Task directions:
Go through the entries below and pick out every line with "this".

Record set:
---*---

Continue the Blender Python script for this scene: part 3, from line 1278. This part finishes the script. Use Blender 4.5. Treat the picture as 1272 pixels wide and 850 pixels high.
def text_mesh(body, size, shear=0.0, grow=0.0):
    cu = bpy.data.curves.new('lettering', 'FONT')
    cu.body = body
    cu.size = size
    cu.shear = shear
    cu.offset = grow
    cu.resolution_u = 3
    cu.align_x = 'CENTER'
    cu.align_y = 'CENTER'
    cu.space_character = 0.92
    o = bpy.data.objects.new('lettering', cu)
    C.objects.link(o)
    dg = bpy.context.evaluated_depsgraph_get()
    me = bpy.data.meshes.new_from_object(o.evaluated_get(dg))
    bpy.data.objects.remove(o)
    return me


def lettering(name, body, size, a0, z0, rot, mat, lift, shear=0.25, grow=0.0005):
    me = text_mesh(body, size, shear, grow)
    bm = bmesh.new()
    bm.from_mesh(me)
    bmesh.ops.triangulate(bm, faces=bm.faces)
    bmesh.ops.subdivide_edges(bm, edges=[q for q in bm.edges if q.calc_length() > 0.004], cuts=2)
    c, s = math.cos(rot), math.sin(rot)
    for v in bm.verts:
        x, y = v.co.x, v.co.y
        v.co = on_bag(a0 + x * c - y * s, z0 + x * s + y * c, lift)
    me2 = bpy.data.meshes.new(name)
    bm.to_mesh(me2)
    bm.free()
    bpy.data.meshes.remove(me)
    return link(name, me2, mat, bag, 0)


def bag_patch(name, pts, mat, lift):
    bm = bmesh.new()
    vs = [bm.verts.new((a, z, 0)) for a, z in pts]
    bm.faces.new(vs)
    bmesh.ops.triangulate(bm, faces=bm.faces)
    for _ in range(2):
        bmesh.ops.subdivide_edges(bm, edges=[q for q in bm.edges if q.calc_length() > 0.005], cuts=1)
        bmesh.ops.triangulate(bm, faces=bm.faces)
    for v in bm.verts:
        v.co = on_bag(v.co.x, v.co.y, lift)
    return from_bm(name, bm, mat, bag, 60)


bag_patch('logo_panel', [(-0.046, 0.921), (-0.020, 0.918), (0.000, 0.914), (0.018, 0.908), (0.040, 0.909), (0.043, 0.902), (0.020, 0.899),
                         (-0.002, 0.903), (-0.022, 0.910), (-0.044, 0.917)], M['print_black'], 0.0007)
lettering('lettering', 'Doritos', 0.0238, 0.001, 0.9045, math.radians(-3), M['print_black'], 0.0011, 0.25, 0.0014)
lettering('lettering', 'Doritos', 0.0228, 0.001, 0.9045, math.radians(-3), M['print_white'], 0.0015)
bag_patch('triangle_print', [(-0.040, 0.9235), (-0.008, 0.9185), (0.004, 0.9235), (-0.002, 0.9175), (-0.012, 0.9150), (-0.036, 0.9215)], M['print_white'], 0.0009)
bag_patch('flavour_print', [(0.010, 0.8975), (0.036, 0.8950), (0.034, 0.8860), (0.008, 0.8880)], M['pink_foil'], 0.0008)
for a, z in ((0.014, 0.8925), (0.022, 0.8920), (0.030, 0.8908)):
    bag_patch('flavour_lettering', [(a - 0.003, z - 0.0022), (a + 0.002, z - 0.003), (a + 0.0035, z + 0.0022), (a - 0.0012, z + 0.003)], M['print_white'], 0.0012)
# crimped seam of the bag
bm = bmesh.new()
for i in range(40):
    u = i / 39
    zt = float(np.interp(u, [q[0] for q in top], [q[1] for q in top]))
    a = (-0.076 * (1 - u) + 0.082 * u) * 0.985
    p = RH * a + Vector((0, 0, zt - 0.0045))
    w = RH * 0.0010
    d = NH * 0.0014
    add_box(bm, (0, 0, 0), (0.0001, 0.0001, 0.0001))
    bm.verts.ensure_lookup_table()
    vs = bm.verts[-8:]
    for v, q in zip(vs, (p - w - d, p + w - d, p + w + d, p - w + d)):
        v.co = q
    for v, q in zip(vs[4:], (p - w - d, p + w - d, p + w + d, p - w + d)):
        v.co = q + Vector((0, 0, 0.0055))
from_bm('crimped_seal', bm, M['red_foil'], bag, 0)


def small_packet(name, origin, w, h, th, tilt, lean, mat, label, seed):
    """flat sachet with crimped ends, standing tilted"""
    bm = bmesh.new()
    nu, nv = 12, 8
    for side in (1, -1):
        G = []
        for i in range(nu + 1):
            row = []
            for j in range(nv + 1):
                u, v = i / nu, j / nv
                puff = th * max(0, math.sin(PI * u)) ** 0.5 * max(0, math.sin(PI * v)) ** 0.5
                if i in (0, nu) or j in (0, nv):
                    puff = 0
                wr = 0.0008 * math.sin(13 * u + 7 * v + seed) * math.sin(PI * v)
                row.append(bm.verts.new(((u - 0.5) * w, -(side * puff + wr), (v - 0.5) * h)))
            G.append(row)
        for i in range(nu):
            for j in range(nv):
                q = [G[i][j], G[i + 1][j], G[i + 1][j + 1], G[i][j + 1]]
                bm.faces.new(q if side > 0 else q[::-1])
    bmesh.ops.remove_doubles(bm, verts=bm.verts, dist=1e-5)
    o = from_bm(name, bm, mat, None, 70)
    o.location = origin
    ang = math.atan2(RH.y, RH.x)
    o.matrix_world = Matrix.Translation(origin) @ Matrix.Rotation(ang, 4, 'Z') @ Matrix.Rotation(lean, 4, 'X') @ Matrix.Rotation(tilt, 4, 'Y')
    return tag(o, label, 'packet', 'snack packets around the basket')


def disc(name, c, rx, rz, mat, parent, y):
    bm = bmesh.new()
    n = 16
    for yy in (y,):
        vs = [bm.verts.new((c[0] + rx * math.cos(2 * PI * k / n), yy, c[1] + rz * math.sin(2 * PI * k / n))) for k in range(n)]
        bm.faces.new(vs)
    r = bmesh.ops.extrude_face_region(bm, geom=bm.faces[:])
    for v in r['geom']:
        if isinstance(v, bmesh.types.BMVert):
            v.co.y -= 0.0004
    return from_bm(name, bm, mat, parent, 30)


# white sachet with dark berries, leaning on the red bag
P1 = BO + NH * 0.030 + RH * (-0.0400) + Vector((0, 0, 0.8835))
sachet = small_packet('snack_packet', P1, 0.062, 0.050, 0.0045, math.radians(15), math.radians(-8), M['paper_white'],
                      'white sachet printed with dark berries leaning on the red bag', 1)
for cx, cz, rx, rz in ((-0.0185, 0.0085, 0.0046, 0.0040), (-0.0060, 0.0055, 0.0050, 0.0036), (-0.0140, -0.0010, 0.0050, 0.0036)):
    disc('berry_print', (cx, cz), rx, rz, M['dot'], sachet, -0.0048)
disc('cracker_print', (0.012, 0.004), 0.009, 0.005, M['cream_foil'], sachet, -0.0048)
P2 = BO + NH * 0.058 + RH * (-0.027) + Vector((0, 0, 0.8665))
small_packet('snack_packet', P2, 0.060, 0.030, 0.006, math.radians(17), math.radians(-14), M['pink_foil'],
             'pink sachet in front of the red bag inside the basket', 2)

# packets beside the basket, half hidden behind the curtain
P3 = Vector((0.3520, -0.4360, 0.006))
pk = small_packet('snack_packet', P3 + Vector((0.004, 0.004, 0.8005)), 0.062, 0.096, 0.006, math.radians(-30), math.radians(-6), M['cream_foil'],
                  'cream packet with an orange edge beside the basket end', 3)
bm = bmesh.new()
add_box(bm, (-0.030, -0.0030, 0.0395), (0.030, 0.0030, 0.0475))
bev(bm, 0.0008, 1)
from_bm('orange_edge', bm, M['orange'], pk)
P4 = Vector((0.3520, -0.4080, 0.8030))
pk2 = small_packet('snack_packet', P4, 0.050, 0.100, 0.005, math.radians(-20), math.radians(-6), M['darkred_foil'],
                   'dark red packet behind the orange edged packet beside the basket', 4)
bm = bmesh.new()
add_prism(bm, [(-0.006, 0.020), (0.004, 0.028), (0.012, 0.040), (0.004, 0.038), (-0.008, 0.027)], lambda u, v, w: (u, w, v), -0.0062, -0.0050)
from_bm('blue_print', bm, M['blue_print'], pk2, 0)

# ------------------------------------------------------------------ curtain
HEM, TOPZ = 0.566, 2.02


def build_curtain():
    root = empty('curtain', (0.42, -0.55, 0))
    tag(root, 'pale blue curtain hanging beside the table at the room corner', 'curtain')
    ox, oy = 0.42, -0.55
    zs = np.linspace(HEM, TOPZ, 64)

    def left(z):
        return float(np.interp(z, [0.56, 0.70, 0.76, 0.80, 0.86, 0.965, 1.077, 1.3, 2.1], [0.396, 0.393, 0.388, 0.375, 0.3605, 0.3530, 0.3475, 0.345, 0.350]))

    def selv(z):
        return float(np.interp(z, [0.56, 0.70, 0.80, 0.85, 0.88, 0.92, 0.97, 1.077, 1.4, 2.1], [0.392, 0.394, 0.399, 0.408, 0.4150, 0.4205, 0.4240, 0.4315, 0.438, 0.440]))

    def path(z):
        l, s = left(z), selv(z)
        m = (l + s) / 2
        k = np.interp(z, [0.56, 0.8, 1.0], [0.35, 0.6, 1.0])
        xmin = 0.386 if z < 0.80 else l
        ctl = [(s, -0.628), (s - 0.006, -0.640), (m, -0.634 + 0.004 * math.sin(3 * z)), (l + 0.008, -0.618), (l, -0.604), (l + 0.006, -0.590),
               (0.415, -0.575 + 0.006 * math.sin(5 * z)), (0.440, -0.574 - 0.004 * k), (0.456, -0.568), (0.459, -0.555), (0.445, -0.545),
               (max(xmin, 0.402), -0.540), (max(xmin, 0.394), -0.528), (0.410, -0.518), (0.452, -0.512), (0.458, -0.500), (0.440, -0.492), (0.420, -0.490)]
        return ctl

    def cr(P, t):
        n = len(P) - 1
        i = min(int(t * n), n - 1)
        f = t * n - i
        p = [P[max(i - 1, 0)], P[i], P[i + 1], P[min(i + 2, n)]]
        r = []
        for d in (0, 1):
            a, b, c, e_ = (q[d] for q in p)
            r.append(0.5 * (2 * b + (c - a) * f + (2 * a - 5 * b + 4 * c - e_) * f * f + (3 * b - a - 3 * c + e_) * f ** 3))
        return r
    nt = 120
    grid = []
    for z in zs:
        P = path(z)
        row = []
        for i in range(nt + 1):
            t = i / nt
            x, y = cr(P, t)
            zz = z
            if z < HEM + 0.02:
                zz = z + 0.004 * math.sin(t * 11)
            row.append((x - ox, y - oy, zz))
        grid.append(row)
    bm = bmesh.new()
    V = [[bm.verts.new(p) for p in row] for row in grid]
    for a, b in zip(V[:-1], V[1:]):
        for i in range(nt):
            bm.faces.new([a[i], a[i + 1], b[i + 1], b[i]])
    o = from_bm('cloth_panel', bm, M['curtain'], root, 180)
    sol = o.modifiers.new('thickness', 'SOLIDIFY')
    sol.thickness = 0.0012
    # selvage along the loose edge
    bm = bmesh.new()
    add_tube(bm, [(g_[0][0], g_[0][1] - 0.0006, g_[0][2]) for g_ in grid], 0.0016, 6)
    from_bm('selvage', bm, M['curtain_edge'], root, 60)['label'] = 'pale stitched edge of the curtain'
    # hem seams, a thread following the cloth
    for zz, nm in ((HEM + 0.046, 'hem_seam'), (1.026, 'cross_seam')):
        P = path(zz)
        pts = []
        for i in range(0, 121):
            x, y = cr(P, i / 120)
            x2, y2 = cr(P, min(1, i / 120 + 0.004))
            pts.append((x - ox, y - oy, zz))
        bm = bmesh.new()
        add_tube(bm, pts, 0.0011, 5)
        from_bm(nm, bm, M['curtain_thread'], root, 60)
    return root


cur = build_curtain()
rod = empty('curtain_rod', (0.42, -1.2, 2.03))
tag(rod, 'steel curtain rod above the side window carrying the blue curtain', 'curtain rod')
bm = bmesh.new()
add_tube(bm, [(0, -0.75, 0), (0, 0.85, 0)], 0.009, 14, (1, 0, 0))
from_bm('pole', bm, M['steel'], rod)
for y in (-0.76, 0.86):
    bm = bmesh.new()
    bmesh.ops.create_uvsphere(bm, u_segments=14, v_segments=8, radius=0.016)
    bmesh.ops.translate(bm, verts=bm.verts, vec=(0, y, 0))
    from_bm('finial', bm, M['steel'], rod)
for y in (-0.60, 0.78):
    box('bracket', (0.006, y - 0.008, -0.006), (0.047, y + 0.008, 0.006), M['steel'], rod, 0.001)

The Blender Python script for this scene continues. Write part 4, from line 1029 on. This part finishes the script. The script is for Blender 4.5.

---*---

Answer to the problem:
Continue the Blender Python script for this scene: part 3, from line 1278. This part finishes the script. Use Blender 4.5. Treat the picture as 1272 pixels wide and 850 pixels high.
The Blender Python script for this scene continues. Write part 4, from line 1029 on. This part finishes the script. The script is for Blender 4.5.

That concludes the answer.